Tant Barack Obama que Joe Biden continueront à défier la tradition la semaine prochaine en continuant à faire campagne. La coutume voudrait qu'ils laissent toute la place à leurs rivaux républicains pendant leur convention.

Mais le président fera une tournée de deux jours dans trois États-clés de la campagne présidentielle de 2012 - Iowa, Colorado et Virginie -, alors que le vice-président se rendra lundi et mardi à Tampa et dans d'autres villes de Floride.

En 2008, le duo démocrate avait également rompu avec la tradition en faisant campagne pendant la convention républicaine.

La convention démocrate, elle, se tiendra du 4 au 6 septembre à Charlotte, en Caroline-du-Nord. Outre Barack Obama et Joe Biden, elle mettra notamment en vedette l'ancien président Bill Clinton, qui prendra la parole le 5, et le maire de San Antonio, Julian Castro, surnommé l'Obama latino, qui prononcera le discours phare de la convention démocrate le 4.

Le camp de Mitt Romney n'a pas encore fait part de ses plans pour la première semaine de septembre.

Les acteurs de soutien du camp Romney

Ann Romney

On dit souvent de la femme de Mitt Romney qu'elle est son «arme secrète». Mais il n'y aura rien de secret dans le rôle que jouera Ann Romney à Tampa. Celle qui aspire à devenir première dame des États-Unis s'adressera aux délégués de la convention républicaine et aux téléspectateurs lundi ou mardi soir à l'occasion d'un discours attendu. Elle profitera de l'occasion pour brosser le portrait le plus intime et humain possible de son mari, père de ses cinq enfants.

Photo Jewel Samad, Agence France-Presse

Ann Romney

Chris Christie

Deux des trois derniers présidents ont tenu chez les démocrates le rôle qui reviendra à Chris Christie mardi soir à Tampa: prononcer le discours phare de la convention de son parti. Le gouverneur du New Jersey est mieux connu que l'étaient Bill Clinton en 1988 et Barack Obama en 2004 avant leur allocution respective. Mais l'élu au franc-parler pourrait se servir de cette tribune pour confirmer son statut de héraut du conservatisme fiscal.

Photo Paul J. Richards, Agence France-Presse

Chris Christie

Paul Ryan

Le choix de Paul Ryan comme colistier de Mitt Romney a galvanisé les militants républicains, qui reconnaissent en lui un conservateur pur et dur. Mais le représentant du Wisconsin aura sans doute du mal à créer parmi les délégués de Tampa la même frénésie qui avait accueilli le discours de Sarah Palin lors de la convention républicaine de 2008. Il tentera néanmoins, mercredi soir, de se présenter à un public qui le connaît encore mal.

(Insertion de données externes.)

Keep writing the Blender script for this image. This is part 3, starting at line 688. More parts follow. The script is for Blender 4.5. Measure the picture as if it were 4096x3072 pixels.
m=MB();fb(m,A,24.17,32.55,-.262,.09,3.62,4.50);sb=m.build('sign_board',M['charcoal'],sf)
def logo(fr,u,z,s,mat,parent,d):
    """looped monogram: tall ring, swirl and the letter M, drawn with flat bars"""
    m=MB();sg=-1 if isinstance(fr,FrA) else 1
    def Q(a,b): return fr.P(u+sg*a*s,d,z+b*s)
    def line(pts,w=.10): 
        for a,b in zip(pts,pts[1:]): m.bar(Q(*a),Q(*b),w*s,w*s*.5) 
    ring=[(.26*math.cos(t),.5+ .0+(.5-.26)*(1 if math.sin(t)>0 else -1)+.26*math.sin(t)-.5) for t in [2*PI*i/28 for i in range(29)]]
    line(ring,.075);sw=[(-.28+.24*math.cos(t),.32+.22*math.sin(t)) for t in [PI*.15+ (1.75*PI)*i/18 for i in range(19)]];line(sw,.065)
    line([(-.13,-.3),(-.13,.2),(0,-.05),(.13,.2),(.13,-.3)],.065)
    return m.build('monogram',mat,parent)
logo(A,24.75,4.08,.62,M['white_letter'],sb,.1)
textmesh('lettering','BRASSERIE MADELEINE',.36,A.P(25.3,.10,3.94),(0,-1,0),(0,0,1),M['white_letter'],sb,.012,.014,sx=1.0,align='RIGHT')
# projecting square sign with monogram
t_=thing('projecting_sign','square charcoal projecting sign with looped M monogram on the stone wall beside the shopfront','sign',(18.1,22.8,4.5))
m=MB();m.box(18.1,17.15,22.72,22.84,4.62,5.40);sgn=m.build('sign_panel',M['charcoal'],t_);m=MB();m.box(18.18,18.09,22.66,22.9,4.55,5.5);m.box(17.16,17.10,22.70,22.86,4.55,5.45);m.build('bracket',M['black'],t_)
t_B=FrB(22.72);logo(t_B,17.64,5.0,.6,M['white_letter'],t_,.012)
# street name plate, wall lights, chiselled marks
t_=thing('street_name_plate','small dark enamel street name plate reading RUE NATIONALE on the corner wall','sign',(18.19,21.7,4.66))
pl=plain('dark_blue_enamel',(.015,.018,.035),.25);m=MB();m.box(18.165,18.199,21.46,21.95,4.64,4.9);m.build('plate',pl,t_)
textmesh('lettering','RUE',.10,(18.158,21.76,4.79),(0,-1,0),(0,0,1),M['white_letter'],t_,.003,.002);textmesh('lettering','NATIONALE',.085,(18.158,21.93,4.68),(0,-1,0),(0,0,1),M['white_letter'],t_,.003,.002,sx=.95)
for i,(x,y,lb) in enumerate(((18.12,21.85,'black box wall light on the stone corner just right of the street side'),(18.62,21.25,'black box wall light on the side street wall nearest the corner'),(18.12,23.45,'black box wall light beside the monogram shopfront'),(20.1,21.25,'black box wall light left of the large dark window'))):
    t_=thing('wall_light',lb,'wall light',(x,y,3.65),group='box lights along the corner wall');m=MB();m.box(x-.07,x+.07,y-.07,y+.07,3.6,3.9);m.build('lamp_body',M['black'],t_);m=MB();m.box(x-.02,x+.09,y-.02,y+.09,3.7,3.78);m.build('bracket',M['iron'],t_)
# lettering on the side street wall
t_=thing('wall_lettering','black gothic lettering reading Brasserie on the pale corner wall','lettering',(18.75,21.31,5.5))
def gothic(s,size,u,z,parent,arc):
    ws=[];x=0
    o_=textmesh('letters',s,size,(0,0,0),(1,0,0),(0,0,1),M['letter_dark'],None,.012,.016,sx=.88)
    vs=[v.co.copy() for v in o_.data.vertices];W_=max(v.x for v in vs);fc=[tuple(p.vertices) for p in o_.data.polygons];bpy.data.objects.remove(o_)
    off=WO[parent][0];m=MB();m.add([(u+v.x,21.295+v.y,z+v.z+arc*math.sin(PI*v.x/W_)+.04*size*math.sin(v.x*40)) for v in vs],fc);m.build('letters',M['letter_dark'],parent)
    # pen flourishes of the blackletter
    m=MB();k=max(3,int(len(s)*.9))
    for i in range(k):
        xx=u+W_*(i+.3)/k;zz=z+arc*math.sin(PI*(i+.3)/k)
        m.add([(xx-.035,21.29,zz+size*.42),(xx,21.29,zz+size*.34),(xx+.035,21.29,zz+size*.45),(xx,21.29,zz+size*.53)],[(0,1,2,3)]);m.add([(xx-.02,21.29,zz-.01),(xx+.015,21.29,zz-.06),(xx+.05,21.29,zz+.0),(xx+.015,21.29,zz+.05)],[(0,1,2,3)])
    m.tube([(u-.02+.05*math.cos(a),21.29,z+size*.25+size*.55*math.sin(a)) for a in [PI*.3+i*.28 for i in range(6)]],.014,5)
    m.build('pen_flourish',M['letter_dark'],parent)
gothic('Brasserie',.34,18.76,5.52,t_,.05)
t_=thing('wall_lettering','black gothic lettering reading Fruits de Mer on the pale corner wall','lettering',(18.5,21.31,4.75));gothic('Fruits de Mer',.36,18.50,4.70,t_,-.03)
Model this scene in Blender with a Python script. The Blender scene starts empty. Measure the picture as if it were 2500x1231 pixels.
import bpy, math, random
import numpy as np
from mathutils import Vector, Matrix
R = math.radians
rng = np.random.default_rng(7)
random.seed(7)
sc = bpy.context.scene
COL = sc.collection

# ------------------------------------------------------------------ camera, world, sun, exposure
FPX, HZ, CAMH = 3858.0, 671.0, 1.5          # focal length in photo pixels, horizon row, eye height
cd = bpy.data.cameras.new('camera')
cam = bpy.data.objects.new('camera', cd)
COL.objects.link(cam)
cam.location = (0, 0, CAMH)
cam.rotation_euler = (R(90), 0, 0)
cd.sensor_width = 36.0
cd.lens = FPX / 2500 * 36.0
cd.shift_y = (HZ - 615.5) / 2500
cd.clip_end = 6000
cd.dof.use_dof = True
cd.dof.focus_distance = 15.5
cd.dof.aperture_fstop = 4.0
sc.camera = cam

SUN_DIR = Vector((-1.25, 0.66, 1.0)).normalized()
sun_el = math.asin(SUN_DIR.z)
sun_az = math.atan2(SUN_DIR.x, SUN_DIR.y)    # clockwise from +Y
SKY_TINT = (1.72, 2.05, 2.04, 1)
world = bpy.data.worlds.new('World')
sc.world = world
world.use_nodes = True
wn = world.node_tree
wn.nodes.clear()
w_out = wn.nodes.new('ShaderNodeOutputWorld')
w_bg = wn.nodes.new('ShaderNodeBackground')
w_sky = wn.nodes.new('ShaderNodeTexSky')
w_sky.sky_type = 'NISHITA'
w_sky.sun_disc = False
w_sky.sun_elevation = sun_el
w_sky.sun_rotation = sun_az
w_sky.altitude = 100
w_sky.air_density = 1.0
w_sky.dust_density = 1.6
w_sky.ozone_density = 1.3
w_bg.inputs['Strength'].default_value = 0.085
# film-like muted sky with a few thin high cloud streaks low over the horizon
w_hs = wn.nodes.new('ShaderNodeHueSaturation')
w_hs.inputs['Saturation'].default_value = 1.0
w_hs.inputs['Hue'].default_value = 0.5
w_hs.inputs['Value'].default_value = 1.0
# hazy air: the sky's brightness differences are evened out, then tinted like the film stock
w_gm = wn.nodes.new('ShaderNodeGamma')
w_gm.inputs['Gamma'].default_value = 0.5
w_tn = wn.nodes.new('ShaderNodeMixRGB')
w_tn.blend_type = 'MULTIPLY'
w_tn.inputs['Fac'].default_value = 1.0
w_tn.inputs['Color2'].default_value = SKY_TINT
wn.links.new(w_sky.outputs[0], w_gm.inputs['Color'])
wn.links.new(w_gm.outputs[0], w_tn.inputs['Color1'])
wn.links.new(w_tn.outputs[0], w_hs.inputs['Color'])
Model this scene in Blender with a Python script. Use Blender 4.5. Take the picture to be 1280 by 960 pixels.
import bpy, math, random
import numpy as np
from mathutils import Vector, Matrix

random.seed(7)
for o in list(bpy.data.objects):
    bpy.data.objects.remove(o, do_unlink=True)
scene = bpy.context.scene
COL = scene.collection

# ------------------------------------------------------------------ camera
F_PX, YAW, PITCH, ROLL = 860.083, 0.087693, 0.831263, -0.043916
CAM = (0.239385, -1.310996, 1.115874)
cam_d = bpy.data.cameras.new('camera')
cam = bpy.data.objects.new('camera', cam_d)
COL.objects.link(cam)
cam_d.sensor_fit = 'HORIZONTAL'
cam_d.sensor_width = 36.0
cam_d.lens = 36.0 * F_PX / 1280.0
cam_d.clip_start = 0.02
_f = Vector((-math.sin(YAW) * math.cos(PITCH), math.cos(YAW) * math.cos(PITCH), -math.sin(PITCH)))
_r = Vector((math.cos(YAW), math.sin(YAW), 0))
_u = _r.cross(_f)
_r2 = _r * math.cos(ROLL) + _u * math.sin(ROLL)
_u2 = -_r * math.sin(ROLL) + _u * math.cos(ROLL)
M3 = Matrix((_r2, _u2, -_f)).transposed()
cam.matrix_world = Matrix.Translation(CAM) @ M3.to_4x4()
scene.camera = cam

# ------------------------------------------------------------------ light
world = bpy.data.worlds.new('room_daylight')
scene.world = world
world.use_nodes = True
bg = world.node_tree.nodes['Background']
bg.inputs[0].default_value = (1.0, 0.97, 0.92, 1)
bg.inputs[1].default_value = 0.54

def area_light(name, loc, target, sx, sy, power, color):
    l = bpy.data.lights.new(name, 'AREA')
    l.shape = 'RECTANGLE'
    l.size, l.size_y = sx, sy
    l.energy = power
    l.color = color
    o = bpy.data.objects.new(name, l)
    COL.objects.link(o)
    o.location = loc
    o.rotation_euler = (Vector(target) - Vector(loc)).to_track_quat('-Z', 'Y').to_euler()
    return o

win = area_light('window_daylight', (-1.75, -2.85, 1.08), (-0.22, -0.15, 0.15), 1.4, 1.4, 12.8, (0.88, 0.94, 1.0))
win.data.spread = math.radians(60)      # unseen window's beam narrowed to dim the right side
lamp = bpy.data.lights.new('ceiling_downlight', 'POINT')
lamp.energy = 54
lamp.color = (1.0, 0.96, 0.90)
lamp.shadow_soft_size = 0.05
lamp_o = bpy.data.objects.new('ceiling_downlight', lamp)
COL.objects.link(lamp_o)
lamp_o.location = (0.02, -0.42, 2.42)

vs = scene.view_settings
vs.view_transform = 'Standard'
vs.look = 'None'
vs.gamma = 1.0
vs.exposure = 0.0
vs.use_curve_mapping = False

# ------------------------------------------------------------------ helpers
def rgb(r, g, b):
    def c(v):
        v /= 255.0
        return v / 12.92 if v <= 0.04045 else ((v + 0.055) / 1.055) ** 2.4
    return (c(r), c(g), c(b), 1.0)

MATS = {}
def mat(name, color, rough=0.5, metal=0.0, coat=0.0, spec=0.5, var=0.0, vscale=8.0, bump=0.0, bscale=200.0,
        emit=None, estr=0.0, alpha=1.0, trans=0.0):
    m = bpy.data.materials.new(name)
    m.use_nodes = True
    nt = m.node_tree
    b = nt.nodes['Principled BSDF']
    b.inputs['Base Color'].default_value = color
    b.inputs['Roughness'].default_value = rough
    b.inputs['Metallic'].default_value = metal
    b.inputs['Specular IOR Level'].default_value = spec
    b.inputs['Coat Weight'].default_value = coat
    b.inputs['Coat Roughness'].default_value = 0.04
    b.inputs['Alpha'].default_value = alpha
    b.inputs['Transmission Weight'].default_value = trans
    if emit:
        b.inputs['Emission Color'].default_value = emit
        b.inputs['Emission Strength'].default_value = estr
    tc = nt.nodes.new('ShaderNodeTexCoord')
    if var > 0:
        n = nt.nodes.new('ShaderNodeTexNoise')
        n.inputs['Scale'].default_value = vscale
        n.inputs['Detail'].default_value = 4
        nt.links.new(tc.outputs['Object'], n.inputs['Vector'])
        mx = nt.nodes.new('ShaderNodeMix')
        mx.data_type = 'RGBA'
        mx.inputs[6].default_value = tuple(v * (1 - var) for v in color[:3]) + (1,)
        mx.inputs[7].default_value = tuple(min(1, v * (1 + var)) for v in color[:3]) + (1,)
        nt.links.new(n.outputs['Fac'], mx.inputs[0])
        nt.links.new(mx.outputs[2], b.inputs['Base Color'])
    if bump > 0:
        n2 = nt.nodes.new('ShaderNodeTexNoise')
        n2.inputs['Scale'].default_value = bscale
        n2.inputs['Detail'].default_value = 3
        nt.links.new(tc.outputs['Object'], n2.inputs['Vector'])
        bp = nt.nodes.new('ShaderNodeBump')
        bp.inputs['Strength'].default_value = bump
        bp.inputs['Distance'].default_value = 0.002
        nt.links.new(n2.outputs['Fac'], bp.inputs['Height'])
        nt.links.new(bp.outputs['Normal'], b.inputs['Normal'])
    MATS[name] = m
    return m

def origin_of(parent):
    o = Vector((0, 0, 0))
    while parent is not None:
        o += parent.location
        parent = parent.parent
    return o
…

Photo Saul Loeb, Agence France-Presse

Paul Ryan

Marco Rubio

S'il y a un État où le choix de Paul Ryan n'a pas plu à tous les républicains, c'est la Floride. Plusieurs d'entre eux auraient préféré que Marco Rubio devienne le colistier de Mitt Romney. Mais le sénateur de la Floride a remporté un prix de consolation: c'est à lui que les républicains feront appel jeudi soir pour introduire le discours de Mitt Romney, qui sera l'un des moments les plus suivis de la campagne.